> _DATA SEGMENT_:

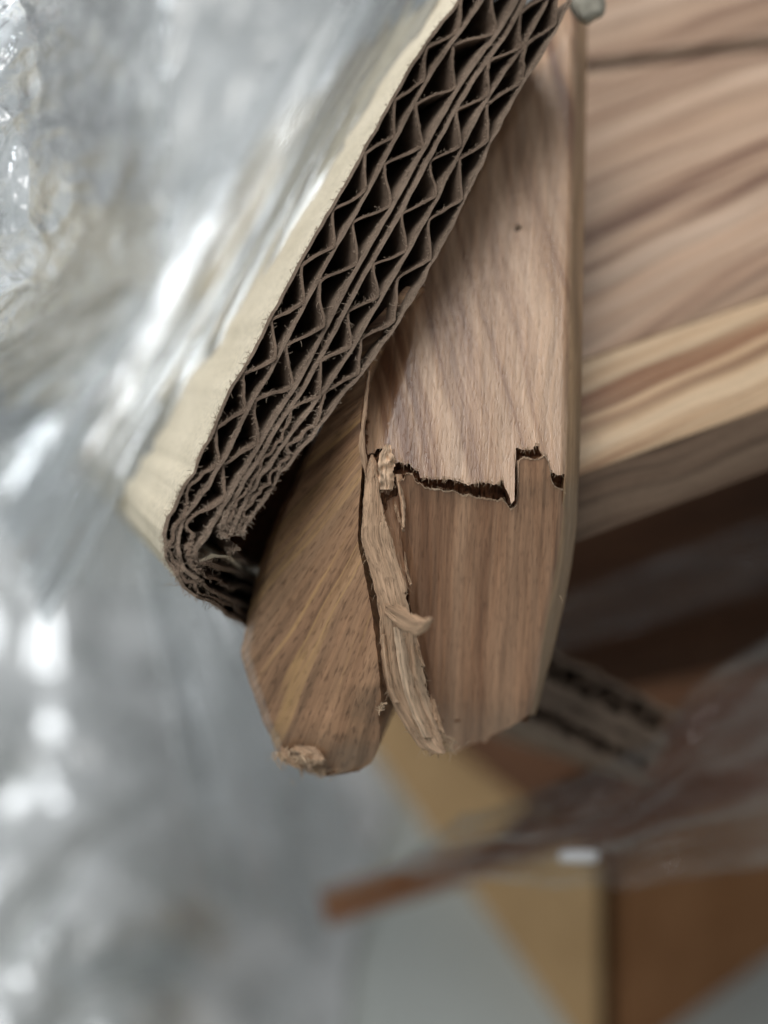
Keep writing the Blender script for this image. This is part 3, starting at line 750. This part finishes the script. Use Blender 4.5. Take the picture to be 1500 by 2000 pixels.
# film drawn over the cream side of the protector: folds run along the board
def film_wrap(u, v):
    # u: across, from behind the cut edge over the cream face and off to the left ; v: along the board, bottom to top
    ex, ey = lerp(130, 1100, v), lerp(1386, -360, v)
    base_ = W(ex, ey, 106.4 + max(0, 1010 - ey) * 0.0080)
    start = lerp(0.55, 0.13, sstep(0.16, 0.55, v)) + 0.05 * N(v*4, 3.0) + 0.02*N(v*15, 4.0)
    off = start + 1.5 * u
    nrm = CV(-0.81, 0.465, 0.36)
    p = base_ + CV(EX[0]*off, EX[1]*off, EX[2]*off)
    c = off
    fold = 3.6*bil(v*1.0 + c*0.4, c*7, 2.0) + 1.8*bil(v*1.8 + c, c*16, 1.0) + 0.5*bil(v*5, c*32, 6.0)
    lift = 0.5 + fold * sstep(0.0, 0.10, u) + 9*sstep(0.50, 1.0, u)*(0.6 + 0.8*N(v*2.5, u*2))
    return p + nrm * max(0.25, lift)
film('stretch_film', film_wrap, 200, 200, M_film, 'clear film stretched in long folds over the cream side of the protector', W(300, 1000, 130))

# crumpled loose film at the left edge, near the lens's focus
def film_left(u, v):
    y = lerp(-200, 1300, v)
    x = lerp(-220, 330, u) - 420*sstep(0.45, 0.9, v)
    d = 113 + 55*sstep(0.45, 1.0, u + 0.12*N(v*6, 2)) + 9*bil(u*2.6 + 3, v*6, 1.0) + 5*bil(u*6, v*13 + u*3, 4.0) + 2.2*bil(u*13, v*30, 7.0)
    return W(x + 8*N(u*5, v*15), y + 8*N(u*5, v*15, 4), d)
film('crumpled_film', film_left, 150, 260, M_film2, 'sharply crinkled clear film at the left edge', W(0, 640, 118))

# looser film hanging behind it, upper left
def film_back(u, v):
    x = lerp(-350, 760, u); y = lerp(-350, 1150, v)
    al, ac = u*0.55 - v*0.85, u*0.85 + v*0.5          # along / across the pull of the wrap
    d = 218 + 26*N(u*2.0, v*1.8, 3) + 22*bil(al*2.2, ac*4.5, 5.0) + 9*bil(al*5, ac*10, 7.0) + 3.5*bil(al*11 + 2, ac*18, 1.0) + 1.2*bil(al*24, ac*34, 2.0) - 15*v
    return W(x - 90*v, y, d)
film('draped_film', film_back, 190, 190, M_film3, 'hazy loose film hanging behind the wrapped protector, upper left', W(200, 1000, 220))

# film heaped on the floor below left
def film_low(u, v):
    y = lerp(900, 2250, v)
    x = lerp(-400, lerp(680, 720, v) + 90*N(v*3, 2) + 40*N(v*9, 5), u)
    hgt = (80 - 45*v) * (1 - sstep(0.25, 1.0, u)) * (0.7 + 0.8*N(u*2.2, v*2.2, 8)) + (32*bil(u*3.4, v*4, 2.0) + 10*bil(u*7, v*8, 5.0) + 2*bil(u*18, v*18, 4.0))*(1 - sstep(0.45, 1.0, u))
    return W(x, y, fdp(x, y) - 1.5 - max(0, hgt))
film('crumpled_film', film_low, 170, 190, M_film5, 'blurred heap of crumpled clear film on the floor, lower left', W(100, 2100, fdp(100, 2100)))

# film tail running from the folded corner down to the right
def film_tail(u, v):
    a = (lerp(235, 470, u), lerp(960, 1225, u)); b = (lerp(420, 760, u), lerp(1850, 1720, u))
    x, y = lerp(a[0], b[0], v), lerp(a[1], b[1], v)
    d = lerp(150 - 25*u, 215, v) + 5*N(u*9 + v, v*1.2, 3) + 2*N(u*22, v*2.5, 6) + 2*vor(u*9, v*5)
    return W(x, y, min(d, fdp(x, y) - 4))
film('film_tail', film_tail, 90, 90, M_film4, 'taut clear film tail running down from the folded cardboard corner', W(600, 1780, 200))

# film bridging the dark gap under the tabletop
def film_gap(u, v):
    x = lerp(1060, 1900, u); y = lerp(1175, 860, u) + v * lerp(110, 170, u)
    d = lerp(180, 205, u) + 3*N(v*6, u*2, 3) + 2*N(v*14, u*3, 5) + 3*vor(u*6, v*3)
    return W(x, y, d)
film('film_strip', film_gap, 80, 50, M_film4, 'hazy film strip bridging the dark gap under the tabletop', W(1300, 1200, 175))

# film drawn over the slats, lower right: creases run with the slats
def film_slat(u, v):
    a = (lerp(900, 1900, u), float(np.interp(u, [0, 0.2, 0.36, 0.46, 1.0], [1590, 1530, 1452, 1340, 960]))); b = (lerp(740, 1900, u), float(np.interp(u, [0, 0.4, 1], [1710, 1735, 1640])))
    x, y = lerp(a[0], b[0], v), lerp(a[1], b[1], v) + 12*N(u*9, v)
    d = lerp(150, 152, sstep(0, .5, u)) + 40*sstep(0.5, 1, u) + 7*bil(v*4 + u*0.5, u*1.6, 1.0) + 4*bil(v*9 + u, u*3, 4.0) + 1.8*bil(v*18, u*8, 2.0) + 10*v - 8
    return W(x, y, d)
film('stretch_film', film_slat, 150, 150, M_film4, 'hazy brownish film drawn over the slatted base, lower right', W(1100, 1650, 190))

> _EXERCISE PROMPT_:
Keep every word of the data as it is when you write it out, but drop the pictures.

> _RESULT OF THE EXERCISE_:
Keep writing the Blender script for this image. This is part 3, starting at line 750. This part finishes the script. Use Blender 4.5. Take the picture to be 1500 by 2000 pixels.
# film drawn over the cream side of the protector: folds run along the board
def film_wrap(u, v):
    # u: across, from behind the cut edge over the cream face and off to the left ; v: along the board, bottom to top
    ex, ey = lerp(130, 1100, v), lerp(1386, -360, v)
    base_ = W(ex, ey, 106.4 + max(0, 1010 - ey) * 0.0080)
    start = lerp(0.55, 0.13, sstep(0.16, 0.55, v)) + 0.05 * N(v*4, 3.0) + 0.02*N(v*15, 4.0)
    off = start + 1.5 * u
    nrm = CV(-0.81, 0.465, 0.36)
    p = base_ + CV(EX[0]*off, EX[1]*off, EX[2]*off)
    c = off
    fold = 3.6*bil(v*1.0 + c*0.4, c*7, 2.0) + 1.8*bil(v*1.8 + c, c*16, 1.0) + 0.5*bil(v*5, c*32, 6.0)
    lift = 0.5 + fold * sstep(0.0, 0.10, u) + 9*sstep(0.50, 1.0, u)*(0.6 + 0.8*N(v*2.5, u*2))
    return p + nrm * max(0.25, lift)
film('stretch_film', film_wrap, 200, 200, M_film, 'clear film stretched in long folds over the cream side of the protector', W(300, 1000, 130))

# crumpled loose film at the left edge, near the lens's focus
def film_left(u, v):
    y = lerp(-200, 1300, v)
    x = lerp(-220, 330, u) - 420*sstep(0.45, 0.9, v)
    d = 113 + 55*sstep(0.45, 1.0, u + 0.12*N(v*6, 2)) + 9*bil(u*2.6 + 3, v*6, 1.0) + 5*bil(u*6, v*13 + u*3, 4.0) + 2.2*bil(u*13, v*30, 7.0)
    return W(x + 8*N(u*5, v*15), y + 8*N(u*5, v*15, 4), d)
film('crumpled_film', film_left, 150, 260, M_film2, 'sharply crinkled clear film at the left edge', W(0, 640, 118))

# looser film hanging behind it, upper left
def film_back(u, v):
    x = lerp(-350, 760, u); y = lerp(-350, 1150, v)
    al, ac = u*0.55 - v*0.85, u*0.85 + v*0.5          # along / across the pull of the wrap
    d = 218 + 26*N(u*2.0, v*1.8, 3) + 22*bil(al*2.2, ac*4.5, 5.0) + 9*bil(al*5, ac*10, 7.0) + 3.5*bil(al*11 + 2, ac*18, 1.0) + 1.2*bil(al*24, ac*34, 2.0) - 15*v
    return W(x - 90*v, y, d)
film('draped_film', film_back, 190, 190, M_film3, 'hazy loose film hanging behind the wrapped protector, upper left', W(200, 1000, 220))

# film heaped on the floor below left
def film_low(u, v):
    y = lerp(900, 2250, v)
    x = lerp(-400, lerp(680, 720, v) + 90*N(v*3, 2) + 40*N(v*9, 5), u)
    hgt = (80 - 45*v) * (1 - sstep(0.25, 1.0, u)) * (0.7 + 0.8*N(u*2.2, v*2.2, 8)) + (32*bil(u*3.4, v*4, 2.0) + 10*bil(u*7, v*8, 5.0) + 2*bil(u*18, v*18, 4.0))*(1 - sstep(0.45, 1.0, u))
    return W(x, y, fdp(x, y) - 1.5 - max(0, hgt))
film('crumpled_film', film_low, 170, 190, M_film5, 'blurred heap of crumpled clear film on the floor, lower left', W(100, 2100, fdp(100, 2100)))

# film tail running from the folded corner down to the right
def film_tail(u, v):
    a = (lerp(235, 470, u), lerp(960, 1225, u)); b = (lerp(420, 760, u), lerp(1850, 1720, u))
    x, y = lerp(a[0], b[0], v), lerp(a[1], b[1], v)
    d = lerp(150 - 25*u, 215, v) + 5*N(u*9 + v, v*1.2, 3) + 2*N(u*22, v*2.5, 6) + 2*vor(u*9, v*5)
    return W(x, y, min(d, fdp(x, y) - 4))
film('film_tail', film_tail, 90, 90, M_film4, 'taut clear film tail running down from the folded cardboard corner', W(600, 1780, 200))

# film bridging the dark gap under the tabletop
def film_gap(u, v):
    x = lerp(1060, 1900, u); y = lerp(1175, 860, u) + v * lerp(110, 170, u)
    d = lerp(180, 205, u) + 3*N(v*6, u*2, 3) + 2*N(v*14, u*3, 5) + 3*vor(u*6, v*3)
    return W(x, y, d)
film('film_strip', film_gap, 80, 50, M_film4, 'hazy film strip bridging the dark gap under the tabletop', W(1300, 1200, 175))

# film drawn over the slats, lower right: creases run with the slats
def film_slat(u, v):
    a = (lerp(900, 1900, u), float(np.interp(u, [0, 0.2, 0.36, 0.46, 1.0], [1590, 1530, 1452, 1340, 960]))); b = (lerp(740, 1900, u), float(np.interp(u, [0, 0.4, 1], [1710, 1735, 1640])))
    x, y = lerp(a[0], b[0], v), lerp(a[1], b[1], v) + 12*N(u*9, v)
    d = lerp(150, 152, sstep(0, .5, u)) + 40*sstep(0.5, 1, u) + 7*bil(v*4 + u*0.5, u*1.6, 1.0) + 4*bil(v*9 + u, u*3, 4.0) + 1.8*bil(v*18, u*8, 2.0) + 10*v - 8
    return W(x, y, d)
film('stretch_film', film_slat, 150, 150, M_film4, 'hazy brownish film drawn over the slatted base, lower right', W(1100, 1650, 190))